La bambina che non voleva cantare in realtà è poi diventata una delle voci più intense degli anni Settanta, un’interprete schiva e defilata rispetto allo show business della canzone italiana di quei tempi da 45 giri, in cui la sconosciuta quindicenne Nada Malanima raggiungeva la popolarità al Festival di Sanremo con “Ma che freddo fa”. Qui s’interrompe il film tv trasmesso su Raiuno, nato dal libro autobiografico “Il mio cuore umano”, pubblicato nel 2008. E ben si intuisce, anche se il film non lo racconta, che la svolta autoriale che in seguito ha assunto la carriera di Nada nasce proprio da quei sentimenti contrastanti che durante l’adolescenza ne hanno segnato la vocazione ma che hanno trovato libero sfogo e approfondimento negli anni della maturità. E il pubblico ha apprezzato non poco il film tv, la cui caratteristica principale era quella di raccontare un percorso interiore e non quella di esaltare la leggerezza ye-ye della canzonetta.
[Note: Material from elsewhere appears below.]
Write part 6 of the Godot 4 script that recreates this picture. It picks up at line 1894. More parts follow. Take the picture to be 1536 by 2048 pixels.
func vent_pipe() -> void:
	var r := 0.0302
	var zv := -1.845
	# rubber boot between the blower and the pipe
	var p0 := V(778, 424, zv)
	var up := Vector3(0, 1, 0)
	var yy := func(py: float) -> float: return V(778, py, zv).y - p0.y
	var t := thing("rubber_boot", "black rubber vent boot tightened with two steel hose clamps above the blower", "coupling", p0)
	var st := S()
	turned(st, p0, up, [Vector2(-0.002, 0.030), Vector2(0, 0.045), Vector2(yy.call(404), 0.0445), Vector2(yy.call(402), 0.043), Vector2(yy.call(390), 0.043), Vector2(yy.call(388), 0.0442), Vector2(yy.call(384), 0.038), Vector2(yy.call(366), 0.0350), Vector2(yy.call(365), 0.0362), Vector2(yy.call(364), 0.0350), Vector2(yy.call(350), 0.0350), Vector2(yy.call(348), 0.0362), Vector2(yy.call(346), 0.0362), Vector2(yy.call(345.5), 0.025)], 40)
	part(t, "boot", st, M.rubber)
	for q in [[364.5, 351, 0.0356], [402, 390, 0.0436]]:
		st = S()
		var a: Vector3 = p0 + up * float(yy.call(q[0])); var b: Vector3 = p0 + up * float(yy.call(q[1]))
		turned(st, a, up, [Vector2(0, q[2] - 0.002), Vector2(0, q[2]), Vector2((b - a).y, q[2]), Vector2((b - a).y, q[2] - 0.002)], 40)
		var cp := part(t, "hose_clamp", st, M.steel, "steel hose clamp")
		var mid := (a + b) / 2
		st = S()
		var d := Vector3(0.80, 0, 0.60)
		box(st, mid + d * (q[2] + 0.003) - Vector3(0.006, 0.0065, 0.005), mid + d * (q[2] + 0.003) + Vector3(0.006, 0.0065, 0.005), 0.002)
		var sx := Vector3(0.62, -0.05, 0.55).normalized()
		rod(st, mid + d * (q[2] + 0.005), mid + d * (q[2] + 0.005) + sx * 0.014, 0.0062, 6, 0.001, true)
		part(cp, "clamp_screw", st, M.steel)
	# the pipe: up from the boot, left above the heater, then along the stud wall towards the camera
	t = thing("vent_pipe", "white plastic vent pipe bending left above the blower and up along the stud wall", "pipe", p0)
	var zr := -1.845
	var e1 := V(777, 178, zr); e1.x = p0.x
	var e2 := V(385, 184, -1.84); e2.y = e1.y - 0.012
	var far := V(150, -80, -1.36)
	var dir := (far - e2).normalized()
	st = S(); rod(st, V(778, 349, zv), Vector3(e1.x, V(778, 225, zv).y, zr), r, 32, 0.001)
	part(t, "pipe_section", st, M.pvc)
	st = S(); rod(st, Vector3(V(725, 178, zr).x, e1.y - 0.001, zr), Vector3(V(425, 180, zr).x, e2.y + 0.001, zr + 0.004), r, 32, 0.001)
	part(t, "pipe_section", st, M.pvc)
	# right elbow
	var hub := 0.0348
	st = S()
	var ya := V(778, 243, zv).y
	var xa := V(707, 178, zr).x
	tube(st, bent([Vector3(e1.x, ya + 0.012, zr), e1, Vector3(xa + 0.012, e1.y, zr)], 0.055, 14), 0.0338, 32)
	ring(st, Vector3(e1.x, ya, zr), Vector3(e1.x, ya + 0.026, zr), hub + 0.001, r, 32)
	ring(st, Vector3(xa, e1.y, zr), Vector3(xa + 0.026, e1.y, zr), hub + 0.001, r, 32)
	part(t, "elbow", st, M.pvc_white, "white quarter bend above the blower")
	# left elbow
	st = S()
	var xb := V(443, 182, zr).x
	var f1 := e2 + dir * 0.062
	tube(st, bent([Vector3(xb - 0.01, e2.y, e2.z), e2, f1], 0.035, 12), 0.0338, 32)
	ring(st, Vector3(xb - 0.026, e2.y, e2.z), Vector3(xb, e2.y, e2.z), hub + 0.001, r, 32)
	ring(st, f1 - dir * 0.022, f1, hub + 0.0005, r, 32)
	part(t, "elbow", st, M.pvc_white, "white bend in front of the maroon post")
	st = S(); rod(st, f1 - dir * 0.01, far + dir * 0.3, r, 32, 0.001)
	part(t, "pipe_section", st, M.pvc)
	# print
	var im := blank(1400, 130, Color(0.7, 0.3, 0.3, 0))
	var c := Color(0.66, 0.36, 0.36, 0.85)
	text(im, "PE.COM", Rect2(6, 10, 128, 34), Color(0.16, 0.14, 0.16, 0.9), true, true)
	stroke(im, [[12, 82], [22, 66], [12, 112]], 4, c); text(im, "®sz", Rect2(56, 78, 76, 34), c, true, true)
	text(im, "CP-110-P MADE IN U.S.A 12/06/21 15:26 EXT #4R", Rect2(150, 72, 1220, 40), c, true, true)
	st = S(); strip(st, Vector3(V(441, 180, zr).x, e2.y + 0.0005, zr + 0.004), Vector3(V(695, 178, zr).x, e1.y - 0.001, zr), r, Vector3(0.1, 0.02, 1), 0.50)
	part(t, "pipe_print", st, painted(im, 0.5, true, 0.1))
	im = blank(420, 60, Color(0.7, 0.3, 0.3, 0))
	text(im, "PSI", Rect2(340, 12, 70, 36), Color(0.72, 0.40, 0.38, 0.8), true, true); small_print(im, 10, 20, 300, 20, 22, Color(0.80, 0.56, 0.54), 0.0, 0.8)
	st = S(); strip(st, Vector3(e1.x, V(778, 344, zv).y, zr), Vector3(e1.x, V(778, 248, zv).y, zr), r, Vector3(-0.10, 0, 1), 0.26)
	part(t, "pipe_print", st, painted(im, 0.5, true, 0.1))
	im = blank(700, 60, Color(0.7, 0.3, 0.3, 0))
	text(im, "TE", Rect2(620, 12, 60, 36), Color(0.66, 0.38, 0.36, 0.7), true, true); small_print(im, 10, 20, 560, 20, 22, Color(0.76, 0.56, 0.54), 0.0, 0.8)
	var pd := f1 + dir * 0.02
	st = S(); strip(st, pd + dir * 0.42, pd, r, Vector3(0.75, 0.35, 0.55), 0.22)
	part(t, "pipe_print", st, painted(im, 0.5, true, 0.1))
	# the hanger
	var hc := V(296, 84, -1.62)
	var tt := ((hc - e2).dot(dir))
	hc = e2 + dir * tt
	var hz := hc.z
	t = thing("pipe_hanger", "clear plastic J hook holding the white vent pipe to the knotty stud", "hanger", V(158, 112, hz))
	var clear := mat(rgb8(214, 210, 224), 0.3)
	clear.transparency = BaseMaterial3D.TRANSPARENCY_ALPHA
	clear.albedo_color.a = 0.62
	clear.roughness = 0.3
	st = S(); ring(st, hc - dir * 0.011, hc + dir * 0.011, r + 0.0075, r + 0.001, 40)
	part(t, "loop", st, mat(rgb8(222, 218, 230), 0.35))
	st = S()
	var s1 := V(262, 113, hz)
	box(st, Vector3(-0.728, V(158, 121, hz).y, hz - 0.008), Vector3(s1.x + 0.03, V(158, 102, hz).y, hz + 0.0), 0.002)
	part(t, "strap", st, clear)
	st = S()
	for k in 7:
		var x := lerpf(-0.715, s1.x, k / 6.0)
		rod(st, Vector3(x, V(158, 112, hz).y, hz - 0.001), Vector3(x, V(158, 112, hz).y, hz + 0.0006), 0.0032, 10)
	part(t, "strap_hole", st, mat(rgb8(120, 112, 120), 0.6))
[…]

La storia che si nasconde dietro il successo discografico della cantante toscana, infatti, è molto più delicata e complessa di quello che, apparentemente, è il suo esordio nel mondo del pop. Una vicenda che il film di Rai1 ha trattato con grazia e, diremmo quasi, accudimento, per una Nada bambina, la cui voce è terapeutica e salvifica per la depressione della mamma. I tratti del film sono abbastanza netti con una grande attenzione nella descrizione di quell’ambiente provinciale nel quale i pregi e i problemi vengono esasperati, una società nella quale i sogni aiutano a vivere e la tenacia ad emergere. Ma soprattutto è il tema affrontato, cioè quello del male di vivere, che trova una sua dimensione sociale e familiare in un periodo in cui la depressione non era neanche considerata.
E quando la voce di Nada viene scoperta ed educata, il canto appare, oltre che una opportunità, anche lo scopo per destare nella mamma quell’attenzione che non esprime e offrirle sostegno. Il rapporto madre-figlia è uno dei tratti più interessanti di quest’opera intima e al tempo stesso pubblica, nella quale il talento e la vocazione al canto sono quasi espressi come un sacrificio in nome non del successo personale ma della possibilità di dare aiuto e conforto.
Una rappresentazione che molto si avvale della bravura di Carolina Crescentini, che riesce a conferire con lo sguardo e il silenzio uno spessore al dolore che la attanaglia. Più defilata ci apparsa invece la giovane Tecla Insolia, che interpreta Nada adolescente.